-- Begin --

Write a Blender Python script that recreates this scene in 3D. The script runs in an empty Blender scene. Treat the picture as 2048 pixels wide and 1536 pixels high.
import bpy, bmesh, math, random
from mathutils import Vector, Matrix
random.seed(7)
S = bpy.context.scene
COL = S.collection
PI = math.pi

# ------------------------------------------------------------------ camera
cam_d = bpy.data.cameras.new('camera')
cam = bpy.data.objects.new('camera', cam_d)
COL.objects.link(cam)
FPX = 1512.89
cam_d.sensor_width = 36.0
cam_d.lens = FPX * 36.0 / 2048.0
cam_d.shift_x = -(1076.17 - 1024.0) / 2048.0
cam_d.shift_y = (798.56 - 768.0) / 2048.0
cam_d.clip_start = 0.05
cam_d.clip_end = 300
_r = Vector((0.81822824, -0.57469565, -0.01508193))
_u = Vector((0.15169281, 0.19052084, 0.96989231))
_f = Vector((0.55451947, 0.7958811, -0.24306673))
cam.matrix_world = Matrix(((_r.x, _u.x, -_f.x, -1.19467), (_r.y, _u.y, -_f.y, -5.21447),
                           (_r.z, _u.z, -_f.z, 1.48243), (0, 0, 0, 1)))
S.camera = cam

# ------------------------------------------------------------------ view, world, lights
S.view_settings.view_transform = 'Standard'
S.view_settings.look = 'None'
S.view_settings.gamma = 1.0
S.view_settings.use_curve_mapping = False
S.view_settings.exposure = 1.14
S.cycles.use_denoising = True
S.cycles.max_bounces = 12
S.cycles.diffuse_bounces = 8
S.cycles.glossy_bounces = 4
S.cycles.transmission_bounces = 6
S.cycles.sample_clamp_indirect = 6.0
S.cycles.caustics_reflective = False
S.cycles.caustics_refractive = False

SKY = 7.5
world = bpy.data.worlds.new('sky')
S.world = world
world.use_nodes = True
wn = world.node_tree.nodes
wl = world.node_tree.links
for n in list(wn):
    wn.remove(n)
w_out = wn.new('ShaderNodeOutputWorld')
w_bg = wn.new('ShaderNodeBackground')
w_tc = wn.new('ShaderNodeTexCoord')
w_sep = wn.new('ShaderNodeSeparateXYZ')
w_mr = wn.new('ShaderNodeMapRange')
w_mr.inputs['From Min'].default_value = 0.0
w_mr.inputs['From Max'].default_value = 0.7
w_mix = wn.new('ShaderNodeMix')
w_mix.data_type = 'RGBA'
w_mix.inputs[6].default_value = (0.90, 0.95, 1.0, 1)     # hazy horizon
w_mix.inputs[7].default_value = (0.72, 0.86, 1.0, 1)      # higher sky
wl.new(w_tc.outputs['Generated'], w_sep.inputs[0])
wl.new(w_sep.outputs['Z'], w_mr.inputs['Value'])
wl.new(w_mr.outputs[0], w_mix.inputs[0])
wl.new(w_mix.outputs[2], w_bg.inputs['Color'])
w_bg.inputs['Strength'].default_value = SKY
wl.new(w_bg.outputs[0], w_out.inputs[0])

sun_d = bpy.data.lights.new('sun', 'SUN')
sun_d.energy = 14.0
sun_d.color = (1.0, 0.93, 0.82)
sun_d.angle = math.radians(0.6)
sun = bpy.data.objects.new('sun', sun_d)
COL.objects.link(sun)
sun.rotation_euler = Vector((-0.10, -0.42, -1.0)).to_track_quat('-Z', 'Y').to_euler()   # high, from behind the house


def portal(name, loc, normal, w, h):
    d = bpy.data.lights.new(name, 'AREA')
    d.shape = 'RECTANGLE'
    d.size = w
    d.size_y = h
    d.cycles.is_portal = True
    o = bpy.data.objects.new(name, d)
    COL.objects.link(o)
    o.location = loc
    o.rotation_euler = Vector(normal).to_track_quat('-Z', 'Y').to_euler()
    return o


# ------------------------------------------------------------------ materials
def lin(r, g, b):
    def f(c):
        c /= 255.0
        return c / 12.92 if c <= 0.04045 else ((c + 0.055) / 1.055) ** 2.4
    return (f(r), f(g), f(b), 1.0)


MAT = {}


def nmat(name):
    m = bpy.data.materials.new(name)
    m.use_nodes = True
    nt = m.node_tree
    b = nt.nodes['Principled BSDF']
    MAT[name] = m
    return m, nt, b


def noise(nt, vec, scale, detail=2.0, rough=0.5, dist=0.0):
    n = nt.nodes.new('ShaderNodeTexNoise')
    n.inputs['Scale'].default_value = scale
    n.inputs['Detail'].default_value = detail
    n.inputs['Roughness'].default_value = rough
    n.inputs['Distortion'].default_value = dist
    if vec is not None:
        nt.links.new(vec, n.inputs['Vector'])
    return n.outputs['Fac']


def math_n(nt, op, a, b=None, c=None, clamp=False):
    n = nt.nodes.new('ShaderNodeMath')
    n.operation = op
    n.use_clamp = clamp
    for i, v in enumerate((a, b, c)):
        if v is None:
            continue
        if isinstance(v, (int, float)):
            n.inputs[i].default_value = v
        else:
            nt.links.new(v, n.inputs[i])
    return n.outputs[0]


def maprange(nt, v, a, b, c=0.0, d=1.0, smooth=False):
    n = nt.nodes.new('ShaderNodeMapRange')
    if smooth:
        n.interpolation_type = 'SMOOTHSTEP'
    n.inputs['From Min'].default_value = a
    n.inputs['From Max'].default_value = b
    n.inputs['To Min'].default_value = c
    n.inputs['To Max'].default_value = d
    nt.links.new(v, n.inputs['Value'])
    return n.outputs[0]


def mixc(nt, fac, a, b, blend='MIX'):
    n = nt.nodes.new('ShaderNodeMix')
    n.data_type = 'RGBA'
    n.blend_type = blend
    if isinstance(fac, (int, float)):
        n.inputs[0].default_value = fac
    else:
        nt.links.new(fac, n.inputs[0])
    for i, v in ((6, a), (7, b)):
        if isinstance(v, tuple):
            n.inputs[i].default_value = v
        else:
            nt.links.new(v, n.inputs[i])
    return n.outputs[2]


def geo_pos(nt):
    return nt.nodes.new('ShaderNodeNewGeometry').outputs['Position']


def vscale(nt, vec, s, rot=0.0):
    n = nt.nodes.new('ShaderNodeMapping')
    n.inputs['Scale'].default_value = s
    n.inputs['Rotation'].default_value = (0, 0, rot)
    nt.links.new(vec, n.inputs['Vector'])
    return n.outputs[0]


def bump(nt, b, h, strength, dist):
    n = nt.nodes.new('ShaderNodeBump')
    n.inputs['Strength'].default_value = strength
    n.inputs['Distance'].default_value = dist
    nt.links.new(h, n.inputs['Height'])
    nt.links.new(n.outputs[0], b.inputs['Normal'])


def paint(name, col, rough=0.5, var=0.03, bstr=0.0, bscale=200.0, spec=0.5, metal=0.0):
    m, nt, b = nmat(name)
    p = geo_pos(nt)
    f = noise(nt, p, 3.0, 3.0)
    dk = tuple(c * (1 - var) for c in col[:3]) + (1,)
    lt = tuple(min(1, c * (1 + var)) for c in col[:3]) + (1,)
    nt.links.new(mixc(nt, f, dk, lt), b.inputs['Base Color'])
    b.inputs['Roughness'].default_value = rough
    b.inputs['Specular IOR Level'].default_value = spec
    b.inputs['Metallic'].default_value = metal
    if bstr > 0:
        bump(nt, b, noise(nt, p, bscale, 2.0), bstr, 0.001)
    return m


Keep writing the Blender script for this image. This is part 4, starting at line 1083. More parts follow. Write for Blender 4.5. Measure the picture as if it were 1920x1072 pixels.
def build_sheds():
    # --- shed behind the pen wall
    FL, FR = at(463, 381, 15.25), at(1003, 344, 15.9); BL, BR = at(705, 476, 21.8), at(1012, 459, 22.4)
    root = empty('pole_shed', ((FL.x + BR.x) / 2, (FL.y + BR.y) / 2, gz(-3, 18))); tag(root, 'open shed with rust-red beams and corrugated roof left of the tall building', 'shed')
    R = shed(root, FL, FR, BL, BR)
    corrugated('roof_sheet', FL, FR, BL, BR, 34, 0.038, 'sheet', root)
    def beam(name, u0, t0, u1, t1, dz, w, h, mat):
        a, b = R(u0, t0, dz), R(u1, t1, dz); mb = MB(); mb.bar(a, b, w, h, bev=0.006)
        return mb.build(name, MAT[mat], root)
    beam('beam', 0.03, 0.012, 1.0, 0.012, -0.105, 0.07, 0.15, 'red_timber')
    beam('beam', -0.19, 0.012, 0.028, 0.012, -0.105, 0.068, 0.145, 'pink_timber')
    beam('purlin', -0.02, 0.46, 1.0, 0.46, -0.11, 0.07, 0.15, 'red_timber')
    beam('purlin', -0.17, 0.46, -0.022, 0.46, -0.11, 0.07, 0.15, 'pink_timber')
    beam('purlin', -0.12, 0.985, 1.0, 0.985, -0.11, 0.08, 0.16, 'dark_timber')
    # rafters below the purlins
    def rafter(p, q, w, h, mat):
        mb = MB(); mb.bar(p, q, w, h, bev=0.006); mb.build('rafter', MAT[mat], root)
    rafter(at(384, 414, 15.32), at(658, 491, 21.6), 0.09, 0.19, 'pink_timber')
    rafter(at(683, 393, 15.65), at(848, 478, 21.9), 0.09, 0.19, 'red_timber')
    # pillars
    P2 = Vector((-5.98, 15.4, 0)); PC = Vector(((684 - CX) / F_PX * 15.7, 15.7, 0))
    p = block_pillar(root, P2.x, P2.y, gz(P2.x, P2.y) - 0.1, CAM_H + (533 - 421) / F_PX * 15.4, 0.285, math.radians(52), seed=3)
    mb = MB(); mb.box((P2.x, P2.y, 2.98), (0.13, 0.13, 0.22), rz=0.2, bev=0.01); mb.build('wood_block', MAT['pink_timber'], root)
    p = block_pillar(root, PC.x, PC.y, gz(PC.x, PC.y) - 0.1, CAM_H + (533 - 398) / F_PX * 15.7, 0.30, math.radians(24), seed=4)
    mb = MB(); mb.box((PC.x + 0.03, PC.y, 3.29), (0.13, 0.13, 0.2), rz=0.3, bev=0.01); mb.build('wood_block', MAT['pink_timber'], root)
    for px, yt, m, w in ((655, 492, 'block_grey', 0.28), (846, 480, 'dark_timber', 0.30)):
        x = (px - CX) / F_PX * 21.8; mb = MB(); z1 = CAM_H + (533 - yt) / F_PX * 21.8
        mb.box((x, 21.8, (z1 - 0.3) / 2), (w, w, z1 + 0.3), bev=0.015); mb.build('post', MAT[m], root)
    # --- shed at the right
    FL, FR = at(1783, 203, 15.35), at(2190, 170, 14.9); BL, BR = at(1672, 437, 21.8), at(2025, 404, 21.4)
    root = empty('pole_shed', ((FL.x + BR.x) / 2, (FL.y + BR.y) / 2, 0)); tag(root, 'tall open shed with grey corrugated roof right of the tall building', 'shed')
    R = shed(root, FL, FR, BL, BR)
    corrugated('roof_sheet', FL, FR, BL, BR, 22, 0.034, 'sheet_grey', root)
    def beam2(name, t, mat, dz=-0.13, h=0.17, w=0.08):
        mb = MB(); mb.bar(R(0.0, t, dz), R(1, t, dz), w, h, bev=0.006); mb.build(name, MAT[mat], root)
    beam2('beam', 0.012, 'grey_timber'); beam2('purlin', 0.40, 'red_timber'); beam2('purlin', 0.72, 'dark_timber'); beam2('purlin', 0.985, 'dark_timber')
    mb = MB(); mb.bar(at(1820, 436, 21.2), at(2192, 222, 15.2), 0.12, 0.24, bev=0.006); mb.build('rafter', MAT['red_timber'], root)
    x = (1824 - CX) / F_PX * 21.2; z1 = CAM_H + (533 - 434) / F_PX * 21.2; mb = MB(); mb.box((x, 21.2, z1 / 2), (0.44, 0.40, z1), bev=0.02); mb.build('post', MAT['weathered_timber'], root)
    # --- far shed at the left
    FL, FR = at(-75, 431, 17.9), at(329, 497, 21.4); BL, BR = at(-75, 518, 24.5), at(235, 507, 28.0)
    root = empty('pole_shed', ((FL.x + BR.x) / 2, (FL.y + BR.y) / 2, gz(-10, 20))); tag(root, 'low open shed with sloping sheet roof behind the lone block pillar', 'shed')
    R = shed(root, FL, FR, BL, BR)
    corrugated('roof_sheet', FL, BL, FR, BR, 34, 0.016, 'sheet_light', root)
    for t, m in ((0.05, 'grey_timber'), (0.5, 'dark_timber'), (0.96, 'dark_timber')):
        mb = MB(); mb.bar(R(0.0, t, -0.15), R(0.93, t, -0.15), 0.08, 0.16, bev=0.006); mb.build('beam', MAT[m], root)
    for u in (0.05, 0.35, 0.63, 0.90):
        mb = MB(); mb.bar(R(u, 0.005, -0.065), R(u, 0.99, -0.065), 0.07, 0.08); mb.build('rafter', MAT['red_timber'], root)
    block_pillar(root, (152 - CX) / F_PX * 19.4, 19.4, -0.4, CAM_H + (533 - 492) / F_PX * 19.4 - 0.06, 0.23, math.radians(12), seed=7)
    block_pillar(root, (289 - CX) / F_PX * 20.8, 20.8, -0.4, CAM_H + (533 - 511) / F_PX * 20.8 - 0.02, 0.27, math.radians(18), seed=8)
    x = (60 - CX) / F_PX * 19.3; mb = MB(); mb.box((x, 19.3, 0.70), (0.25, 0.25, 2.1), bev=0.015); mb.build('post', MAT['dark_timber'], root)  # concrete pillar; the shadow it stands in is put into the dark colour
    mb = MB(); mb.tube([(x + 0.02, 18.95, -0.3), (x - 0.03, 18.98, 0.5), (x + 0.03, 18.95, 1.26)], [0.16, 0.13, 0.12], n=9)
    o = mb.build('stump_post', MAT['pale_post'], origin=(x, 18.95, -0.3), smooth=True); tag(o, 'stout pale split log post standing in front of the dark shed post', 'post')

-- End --

Exercise: Retype only the lines running from the top of the listing to the line that holds "PI = math.pi", both ends included.

Finished answer:
Write a Blender Python script that recreates this scene in 3D. The script runs in an empty Blender scene. Treat the picture as 2048 pixels wide and 1536 pixels high.
import bpy, bmesh, math, random
from mathutils import Vector, Matrix
random.seed(7)
S = bpy.context.scene
COL = S.collection
PI = math.pi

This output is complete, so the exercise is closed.